1 Comment. Leave new

  • alex_the_tired
    March 28, 2024 10:32 PM

    Here’s one of the dirty secrets. For a hard science degree, the whole thing’s rigged, in the same way the cop asking, “Do you know why I stopped you today?” is rigged. As soon as you answer, “I went through that stop sign,” you’re cooked.

    The way it works in college? The entry level courses are two-parters. Part 1 in the fall, Part 2 in the spring. The courses are made boring, complicated, and confusing deliberately to weed out the people who, two years on, will be unable to keep up. So you fail the first half. You have to take the second half the next semester because, if you put it off until the next spring semester it will be mathematically impossible for you to finish a degree before you max out, credits wise. If you stumble that first semester? It’s just about impossible to recover.

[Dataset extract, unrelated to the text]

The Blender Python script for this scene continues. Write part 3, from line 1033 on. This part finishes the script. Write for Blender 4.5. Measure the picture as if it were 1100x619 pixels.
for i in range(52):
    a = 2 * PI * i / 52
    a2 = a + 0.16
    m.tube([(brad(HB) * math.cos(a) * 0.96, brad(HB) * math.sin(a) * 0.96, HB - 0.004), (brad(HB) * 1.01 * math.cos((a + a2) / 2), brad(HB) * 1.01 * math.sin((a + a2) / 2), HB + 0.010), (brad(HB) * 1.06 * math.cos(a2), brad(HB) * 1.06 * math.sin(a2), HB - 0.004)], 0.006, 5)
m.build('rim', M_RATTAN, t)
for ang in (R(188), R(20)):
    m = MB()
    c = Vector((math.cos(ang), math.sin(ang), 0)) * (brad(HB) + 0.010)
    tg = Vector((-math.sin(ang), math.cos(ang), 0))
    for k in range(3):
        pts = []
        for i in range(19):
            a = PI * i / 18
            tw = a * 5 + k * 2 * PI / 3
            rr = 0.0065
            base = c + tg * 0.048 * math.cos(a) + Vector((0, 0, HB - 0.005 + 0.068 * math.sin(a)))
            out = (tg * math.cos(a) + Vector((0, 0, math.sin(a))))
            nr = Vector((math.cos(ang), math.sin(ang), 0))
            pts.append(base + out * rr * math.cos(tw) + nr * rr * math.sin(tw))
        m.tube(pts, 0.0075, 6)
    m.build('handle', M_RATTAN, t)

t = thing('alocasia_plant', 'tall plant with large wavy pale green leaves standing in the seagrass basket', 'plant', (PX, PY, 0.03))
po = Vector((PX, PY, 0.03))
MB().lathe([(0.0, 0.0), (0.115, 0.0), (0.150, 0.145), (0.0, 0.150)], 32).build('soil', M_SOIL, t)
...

    And let’s not forget the implicit racism. Don’t want to hire one of (looks around) “them”? Easy. You can’t put “No Irish Need Apply” or anything similar in a job ad, so what you do is demand a college degree. As Ted points out, minorities and poor whites achieve them at a far-lower rate than the well-to-do. It’s a win-win for corporate America. Why give a poor person or a minority a job when you can give it to someone who won’t question the system because the system actually works for them?

    And now, thanks to the population collapse (college-aged student-wise), the universities are going to start shutting down majors, closing campuses, etc. And lowering admissions standards. Oh, it’s going to be such a pretty fire as the cities burn through the nights.